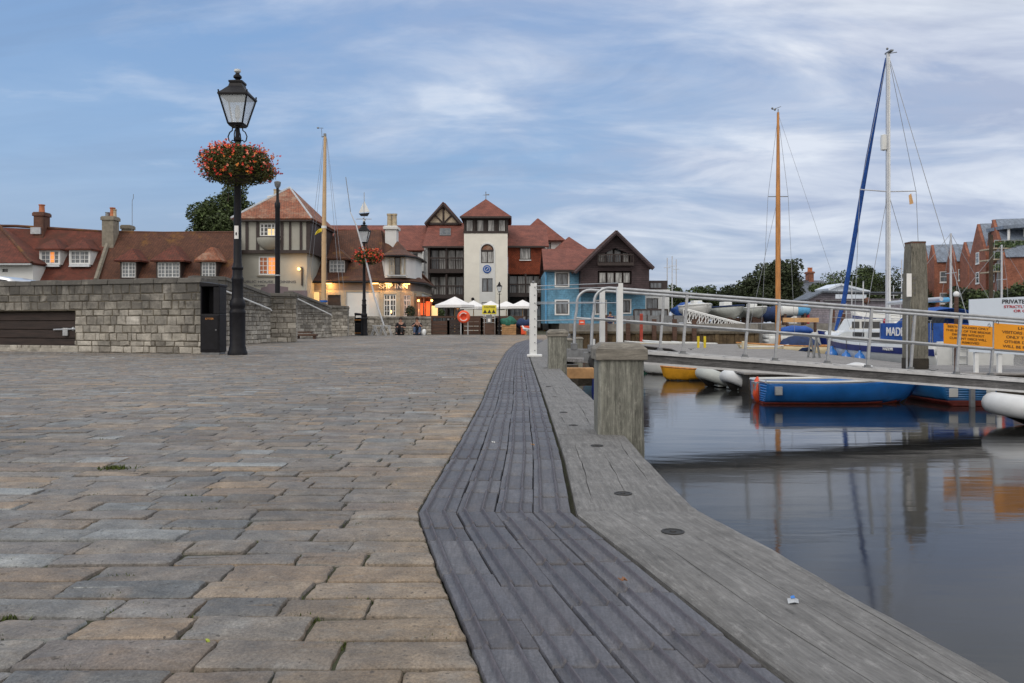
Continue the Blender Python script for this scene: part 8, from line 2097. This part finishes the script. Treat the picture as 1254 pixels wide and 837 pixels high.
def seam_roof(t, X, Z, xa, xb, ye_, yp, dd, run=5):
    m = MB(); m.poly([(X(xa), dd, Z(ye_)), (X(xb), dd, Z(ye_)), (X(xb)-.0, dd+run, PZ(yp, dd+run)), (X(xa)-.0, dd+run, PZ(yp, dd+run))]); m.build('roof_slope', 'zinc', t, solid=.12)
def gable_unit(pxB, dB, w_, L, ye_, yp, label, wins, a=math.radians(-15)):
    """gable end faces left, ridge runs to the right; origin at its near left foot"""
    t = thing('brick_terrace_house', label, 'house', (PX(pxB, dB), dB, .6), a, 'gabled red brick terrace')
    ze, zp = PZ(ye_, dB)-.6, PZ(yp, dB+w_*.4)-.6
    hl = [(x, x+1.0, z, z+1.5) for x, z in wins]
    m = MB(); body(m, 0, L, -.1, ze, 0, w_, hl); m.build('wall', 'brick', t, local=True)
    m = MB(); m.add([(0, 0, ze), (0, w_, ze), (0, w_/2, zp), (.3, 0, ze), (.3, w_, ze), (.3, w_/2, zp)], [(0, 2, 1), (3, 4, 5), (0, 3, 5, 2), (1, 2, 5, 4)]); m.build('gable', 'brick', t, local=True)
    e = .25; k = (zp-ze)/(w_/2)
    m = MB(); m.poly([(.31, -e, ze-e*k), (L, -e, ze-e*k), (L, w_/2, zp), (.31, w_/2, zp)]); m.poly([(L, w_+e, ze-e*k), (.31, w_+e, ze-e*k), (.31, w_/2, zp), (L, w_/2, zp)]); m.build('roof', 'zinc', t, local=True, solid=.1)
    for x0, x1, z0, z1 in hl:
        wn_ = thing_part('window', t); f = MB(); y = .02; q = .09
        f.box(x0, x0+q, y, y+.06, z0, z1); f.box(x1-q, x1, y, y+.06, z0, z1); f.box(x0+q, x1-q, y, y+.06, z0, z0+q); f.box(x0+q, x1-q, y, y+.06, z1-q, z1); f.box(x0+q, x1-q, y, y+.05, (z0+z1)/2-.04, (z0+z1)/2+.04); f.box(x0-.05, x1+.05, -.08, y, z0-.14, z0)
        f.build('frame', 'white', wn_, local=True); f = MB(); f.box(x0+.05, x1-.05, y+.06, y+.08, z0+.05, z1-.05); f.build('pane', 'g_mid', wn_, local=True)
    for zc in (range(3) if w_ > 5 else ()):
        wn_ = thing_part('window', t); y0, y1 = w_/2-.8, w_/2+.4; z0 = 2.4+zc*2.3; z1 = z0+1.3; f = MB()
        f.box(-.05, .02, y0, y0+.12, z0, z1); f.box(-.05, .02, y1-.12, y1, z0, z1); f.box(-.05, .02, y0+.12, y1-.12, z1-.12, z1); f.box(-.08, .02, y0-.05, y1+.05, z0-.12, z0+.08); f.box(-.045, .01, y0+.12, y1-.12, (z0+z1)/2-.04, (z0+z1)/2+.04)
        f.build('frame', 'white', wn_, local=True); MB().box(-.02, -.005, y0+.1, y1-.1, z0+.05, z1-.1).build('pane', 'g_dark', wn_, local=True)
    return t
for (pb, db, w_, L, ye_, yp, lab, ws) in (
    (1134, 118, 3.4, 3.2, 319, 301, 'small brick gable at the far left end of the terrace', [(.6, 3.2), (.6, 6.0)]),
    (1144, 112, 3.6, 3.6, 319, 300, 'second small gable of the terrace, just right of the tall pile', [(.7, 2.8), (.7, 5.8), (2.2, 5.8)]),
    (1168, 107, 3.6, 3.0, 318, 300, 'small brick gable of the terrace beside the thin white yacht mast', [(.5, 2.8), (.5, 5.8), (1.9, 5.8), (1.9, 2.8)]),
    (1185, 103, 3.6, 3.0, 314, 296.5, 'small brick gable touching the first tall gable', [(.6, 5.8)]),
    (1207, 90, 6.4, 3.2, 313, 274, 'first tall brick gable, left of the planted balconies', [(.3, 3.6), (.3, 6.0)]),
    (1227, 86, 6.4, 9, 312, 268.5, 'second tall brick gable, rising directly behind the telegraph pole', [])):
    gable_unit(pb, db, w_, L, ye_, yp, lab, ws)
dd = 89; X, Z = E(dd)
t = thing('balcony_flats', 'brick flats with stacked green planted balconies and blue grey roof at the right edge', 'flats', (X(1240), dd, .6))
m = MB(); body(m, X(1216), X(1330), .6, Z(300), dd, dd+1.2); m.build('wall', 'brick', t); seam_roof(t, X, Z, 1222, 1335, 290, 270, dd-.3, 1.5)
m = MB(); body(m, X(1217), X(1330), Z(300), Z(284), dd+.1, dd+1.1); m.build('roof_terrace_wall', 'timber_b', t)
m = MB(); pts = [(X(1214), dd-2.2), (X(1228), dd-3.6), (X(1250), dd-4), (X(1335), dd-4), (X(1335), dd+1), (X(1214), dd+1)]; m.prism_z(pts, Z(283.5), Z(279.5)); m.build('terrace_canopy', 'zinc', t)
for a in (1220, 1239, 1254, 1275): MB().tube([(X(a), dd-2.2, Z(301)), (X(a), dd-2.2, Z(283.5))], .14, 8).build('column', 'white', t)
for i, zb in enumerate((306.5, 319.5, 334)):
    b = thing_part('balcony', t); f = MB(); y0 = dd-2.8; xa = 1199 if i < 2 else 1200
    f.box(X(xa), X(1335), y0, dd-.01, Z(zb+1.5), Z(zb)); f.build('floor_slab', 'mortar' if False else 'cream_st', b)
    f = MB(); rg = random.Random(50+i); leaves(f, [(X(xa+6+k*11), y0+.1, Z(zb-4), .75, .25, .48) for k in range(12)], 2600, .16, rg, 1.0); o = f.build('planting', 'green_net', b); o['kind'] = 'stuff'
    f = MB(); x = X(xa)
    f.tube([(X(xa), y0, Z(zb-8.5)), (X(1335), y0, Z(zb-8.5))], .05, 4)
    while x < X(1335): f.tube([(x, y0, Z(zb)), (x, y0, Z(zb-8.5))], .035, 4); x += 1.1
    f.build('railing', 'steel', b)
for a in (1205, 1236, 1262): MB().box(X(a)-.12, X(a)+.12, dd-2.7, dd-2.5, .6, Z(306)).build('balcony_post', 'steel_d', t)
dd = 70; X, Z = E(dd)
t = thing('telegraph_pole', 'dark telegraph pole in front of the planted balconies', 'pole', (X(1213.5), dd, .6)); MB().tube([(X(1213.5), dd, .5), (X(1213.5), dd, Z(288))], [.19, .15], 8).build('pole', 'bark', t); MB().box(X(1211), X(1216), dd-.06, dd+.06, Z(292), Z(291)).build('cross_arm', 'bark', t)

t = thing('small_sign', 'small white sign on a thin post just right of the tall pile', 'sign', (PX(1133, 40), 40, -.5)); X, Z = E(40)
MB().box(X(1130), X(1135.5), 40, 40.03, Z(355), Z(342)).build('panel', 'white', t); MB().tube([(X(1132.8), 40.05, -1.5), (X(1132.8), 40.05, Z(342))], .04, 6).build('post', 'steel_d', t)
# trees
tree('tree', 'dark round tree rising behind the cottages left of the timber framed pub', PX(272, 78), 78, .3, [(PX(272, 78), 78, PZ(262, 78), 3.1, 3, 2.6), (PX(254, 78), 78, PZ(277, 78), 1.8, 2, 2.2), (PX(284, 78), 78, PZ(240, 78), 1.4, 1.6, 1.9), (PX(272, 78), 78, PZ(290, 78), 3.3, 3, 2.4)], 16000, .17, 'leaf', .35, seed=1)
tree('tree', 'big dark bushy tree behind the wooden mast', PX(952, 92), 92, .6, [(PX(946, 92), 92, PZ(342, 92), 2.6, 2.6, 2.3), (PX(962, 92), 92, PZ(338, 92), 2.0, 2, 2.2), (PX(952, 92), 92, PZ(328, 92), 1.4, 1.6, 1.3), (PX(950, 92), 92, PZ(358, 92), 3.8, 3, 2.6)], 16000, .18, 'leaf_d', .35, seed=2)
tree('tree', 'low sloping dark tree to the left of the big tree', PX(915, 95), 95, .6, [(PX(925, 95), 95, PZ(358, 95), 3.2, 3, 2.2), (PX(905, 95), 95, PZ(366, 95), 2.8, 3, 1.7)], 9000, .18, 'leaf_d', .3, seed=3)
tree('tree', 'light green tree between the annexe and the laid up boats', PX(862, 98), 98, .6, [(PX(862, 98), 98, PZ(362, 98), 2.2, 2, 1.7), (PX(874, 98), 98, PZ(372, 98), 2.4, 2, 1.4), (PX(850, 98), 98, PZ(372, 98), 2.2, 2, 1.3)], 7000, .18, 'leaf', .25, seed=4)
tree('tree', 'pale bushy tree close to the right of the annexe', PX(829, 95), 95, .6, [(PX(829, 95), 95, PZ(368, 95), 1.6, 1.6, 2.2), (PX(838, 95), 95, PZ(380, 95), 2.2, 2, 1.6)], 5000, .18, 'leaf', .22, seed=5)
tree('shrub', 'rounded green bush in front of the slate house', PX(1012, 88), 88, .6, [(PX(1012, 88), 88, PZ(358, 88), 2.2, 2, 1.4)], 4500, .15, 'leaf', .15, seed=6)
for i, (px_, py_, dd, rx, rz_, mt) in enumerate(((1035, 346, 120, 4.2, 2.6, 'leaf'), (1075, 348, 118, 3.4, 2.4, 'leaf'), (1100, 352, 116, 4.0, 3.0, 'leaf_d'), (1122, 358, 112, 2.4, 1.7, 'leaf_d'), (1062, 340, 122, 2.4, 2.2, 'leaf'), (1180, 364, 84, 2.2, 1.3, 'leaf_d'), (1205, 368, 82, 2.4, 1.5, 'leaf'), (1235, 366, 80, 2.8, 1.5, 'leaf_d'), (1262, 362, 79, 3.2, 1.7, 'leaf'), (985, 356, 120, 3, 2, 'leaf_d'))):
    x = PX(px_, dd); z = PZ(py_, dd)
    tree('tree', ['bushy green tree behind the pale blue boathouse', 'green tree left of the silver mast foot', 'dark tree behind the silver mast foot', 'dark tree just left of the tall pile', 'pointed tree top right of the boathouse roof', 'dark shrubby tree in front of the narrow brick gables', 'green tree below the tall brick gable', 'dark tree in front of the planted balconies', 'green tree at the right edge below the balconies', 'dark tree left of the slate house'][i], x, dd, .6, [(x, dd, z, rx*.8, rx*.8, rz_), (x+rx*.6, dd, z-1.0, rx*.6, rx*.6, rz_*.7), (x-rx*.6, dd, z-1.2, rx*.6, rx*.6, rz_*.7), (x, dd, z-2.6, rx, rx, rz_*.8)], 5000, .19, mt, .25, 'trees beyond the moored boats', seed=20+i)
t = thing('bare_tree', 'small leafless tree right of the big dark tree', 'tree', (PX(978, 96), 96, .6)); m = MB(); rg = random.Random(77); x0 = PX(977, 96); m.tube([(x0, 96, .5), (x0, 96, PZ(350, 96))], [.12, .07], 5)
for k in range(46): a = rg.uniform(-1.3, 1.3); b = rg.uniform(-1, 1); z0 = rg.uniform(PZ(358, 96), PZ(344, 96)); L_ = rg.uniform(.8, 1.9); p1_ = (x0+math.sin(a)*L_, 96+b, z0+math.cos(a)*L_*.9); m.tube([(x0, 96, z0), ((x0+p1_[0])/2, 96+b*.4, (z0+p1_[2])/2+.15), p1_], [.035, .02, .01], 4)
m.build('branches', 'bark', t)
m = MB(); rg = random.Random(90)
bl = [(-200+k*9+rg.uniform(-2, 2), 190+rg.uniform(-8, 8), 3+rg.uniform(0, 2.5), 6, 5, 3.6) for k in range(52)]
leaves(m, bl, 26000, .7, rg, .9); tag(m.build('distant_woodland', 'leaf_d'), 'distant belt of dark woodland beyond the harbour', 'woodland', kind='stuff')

_ _ _ _

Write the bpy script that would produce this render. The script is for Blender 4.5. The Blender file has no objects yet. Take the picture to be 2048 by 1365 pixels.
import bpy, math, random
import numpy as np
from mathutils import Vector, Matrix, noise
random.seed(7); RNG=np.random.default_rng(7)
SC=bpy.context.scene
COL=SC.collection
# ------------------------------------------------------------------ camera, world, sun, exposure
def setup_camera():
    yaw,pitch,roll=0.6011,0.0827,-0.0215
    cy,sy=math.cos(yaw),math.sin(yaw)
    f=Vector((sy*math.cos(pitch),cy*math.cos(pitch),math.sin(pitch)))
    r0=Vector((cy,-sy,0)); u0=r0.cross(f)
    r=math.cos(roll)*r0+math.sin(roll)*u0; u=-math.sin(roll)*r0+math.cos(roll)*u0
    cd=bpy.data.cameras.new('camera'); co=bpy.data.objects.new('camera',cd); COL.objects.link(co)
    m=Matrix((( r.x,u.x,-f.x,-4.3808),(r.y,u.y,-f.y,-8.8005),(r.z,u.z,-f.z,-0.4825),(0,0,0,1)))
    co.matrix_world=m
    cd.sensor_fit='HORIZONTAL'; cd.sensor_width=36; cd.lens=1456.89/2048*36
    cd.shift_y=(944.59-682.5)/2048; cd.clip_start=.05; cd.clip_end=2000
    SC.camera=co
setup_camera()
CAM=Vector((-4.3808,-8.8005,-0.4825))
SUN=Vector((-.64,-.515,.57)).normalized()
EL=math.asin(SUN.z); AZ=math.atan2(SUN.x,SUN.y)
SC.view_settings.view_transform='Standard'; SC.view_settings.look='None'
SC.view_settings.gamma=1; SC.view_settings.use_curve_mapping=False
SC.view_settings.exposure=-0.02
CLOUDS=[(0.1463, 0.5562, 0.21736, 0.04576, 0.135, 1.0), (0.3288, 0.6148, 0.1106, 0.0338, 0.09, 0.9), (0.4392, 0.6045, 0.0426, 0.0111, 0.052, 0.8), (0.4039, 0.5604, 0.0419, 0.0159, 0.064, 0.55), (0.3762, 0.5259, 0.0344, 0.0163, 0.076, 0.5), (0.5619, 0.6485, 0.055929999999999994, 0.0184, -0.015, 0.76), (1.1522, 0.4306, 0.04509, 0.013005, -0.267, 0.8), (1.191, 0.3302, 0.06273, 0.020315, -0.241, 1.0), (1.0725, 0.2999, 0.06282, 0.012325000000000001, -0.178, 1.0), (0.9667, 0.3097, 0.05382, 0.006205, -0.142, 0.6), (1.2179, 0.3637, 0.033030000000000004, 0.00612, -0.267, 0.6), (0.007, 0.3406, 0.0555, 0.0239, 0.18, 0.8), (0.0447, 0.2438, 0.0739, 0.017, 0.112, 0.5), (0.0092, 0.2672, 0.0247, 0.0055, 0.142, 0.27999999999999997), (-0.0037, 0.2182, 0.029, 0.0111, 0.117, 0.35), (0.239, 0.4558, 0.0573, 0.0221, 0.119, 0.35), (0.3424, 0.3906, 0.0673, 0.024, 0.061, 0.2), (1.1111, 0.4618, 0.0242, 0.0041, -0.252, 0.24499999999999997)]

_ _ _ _

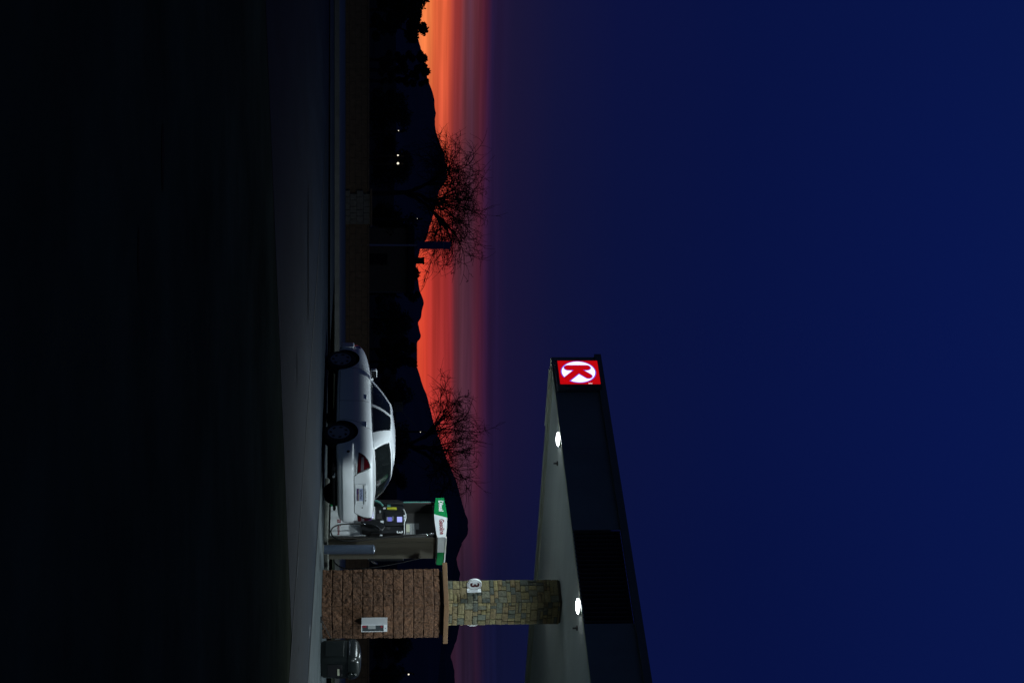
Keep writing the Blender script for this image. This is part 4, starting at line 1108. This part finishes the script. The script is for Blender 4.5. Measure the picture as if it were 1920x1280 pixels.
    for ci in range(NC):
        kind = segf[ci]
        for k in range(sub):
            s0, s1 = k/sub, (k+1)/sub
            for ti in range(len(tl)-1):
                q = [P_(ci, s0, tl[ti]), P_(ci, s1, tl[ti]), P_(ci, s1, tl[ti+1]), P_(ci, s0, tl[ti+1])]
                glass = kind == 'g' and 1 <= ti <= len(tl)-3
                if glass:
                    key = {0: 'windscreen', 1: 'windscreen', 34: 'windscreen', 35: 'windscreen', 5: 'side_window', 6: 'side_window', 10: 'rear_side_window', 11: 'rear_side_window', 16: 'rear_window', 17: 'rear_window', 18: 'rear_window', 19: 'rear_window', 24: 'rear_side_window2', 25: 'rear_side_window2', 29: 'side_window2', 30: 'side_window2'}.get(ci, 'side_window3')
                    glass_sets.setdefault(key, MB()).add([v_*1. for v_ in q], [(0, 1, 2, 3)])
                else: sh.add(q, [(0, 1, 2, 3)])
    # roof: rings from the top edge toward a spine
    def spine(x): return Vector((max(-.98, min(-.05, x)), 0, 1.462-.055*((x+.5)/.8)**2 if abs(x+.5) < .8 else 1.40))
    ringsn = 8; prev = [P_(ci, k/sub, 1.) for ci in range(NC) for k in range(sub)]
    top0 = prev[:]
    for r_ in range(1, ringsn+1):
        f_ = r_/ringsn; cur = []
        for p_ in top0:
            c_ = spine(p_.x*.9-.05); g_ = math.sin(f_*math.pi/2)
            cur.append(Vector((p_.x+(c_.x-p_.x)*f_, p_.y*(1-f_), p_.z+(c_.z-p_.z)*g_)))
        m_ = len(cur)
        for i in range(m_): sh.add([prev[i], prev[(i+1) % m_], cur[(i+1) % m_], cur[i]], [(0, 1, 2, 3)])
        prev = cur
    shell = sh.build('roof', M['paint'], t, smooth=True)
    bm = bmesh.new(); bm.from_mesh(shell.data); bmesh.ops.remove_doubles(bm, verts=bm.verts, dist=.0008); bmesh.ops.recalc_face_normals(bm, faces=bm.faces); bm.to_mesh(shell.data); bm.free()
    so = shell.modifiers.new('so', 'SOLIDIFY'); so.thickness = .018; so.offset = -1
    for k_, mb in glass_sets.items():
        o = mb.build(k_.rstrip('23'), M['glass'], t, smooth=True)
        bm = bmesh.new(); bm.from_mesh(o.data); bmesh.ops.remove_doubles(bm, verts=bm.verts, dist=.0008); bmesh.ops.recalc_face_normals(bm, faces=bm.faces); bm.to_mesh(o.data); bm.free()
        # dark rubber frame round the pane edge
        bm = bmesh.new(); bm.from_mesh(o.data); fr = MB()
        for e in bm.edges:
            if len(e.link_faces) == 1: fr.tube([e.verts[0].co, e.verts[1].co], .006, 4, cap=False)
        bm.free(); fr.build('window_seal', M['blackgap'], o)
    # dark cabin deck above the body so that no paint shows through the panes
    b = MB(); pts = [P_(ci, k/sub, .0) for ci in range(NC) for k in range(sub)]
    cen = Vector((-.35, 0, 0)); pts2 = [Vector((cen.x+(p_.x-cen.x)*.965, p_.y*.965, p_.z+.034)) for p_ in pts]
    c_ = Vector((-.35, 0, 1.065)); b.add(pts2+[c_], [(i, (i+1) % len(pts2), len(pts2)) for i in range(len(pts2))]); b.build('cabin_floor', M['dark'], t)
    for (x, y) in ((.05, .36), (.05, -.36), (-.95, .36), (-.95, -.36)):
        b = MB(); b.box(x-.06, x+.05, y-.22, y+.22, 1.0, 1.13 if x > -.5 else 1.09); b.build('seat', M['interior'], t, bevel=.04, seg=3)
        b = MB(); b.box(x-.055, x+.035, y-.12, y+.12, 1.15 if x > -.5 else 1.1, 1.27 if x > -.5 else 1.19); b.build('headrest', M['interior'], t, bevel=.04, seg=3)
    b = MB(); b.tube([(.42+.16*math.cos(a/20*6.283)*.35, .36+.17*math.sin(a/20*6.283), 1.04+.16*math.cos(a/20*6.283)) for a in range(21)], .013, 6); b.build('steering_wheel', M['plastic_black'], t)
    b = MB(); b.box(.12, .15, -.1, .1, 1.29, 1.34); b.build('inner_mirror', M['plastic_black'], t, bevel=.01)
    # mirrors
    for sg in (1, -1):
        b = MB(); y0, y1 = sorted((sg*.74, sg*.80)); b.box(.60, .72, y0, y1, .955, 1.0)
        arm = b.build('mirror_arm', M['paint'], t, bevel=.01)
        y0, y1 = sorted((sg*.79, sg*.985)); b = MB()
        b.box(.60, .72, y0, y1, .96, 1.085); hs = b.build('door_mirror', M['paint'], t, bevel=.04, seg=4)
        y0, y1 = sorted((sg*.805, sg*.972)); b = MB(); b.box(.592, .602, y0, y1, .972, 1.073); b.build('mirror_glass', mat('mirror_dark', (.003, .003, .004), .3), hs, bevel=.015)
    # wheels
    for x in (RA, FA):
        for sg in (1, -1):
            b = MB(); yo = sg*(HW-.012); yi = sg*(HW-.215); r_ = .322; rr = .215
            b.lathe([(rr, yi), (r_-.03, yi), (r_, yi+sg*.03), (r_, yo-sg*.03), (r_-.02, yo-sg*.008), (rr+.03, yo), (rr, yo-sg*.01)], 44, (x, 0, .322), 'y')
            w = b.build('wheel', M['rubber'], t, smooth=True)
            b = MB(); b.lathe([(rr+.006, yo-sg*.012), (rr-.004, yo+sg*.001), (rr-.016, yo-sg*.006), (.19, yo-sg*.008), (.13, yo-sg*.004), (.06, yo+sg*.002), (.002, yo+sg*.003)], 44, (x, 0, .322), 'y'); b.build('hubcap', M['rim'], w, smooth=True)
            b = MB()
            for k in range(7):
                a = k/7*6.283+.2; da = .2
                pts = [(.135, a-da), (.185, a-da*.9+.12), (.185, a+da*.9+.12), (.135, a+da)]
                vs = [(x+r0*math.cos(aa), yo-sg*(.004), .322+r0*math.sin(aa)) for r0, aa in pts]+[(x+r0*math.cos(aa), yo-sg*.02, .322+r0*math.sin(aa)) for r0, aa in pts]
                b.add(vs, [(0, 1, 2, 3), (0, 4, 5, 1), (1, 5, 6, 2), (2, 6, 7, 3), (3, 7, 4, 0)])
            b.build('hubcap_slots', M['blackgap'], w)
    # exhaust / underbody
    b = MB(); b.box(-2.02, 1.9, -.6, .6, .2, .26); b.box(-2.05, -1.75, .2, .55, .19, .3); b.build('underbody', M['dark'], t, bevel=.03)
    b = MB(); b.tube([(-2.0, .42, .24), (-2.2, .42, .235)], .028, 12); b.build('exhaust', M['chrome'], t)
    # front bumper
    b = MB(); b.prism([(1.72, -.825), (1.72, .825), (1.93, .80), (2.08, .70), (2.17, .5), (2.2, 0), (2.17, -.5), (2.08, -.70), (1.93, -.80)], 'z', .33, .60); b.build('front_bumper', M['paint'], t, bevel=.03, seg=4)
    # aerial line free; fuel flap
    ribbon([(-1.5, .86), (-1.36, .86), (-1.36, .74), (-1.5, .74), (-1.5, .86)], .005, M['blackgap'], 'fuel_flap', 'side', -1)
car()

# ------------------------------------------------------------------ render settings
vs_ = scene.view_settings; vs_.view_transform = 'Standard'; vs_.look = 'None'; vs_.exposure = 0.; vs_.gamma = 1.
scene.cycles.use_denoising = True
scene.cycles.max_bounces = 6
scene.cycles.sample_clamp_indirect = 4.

_ _ _ _

Required work:
Locate and copy each line in the data above that includes the word "pixels".

Solution:
Continue the Blender Python script for this scene: part 8, from line 2097. This part finishes the script. Treat the picture as 1254 pixels wide and 837 pixels high.
Write the bpy script that would produce this render. The script is for Blender 4.5. The Blender file has no objects yet. Take the picture to be 2048 by 1365 pixels.
Keep writing the Blender script for this image. This is part 4, starting at line 1108. This part finishes the script. The script is for Blender 4.5. Measure the picture as if it were 1920x1280 pixels.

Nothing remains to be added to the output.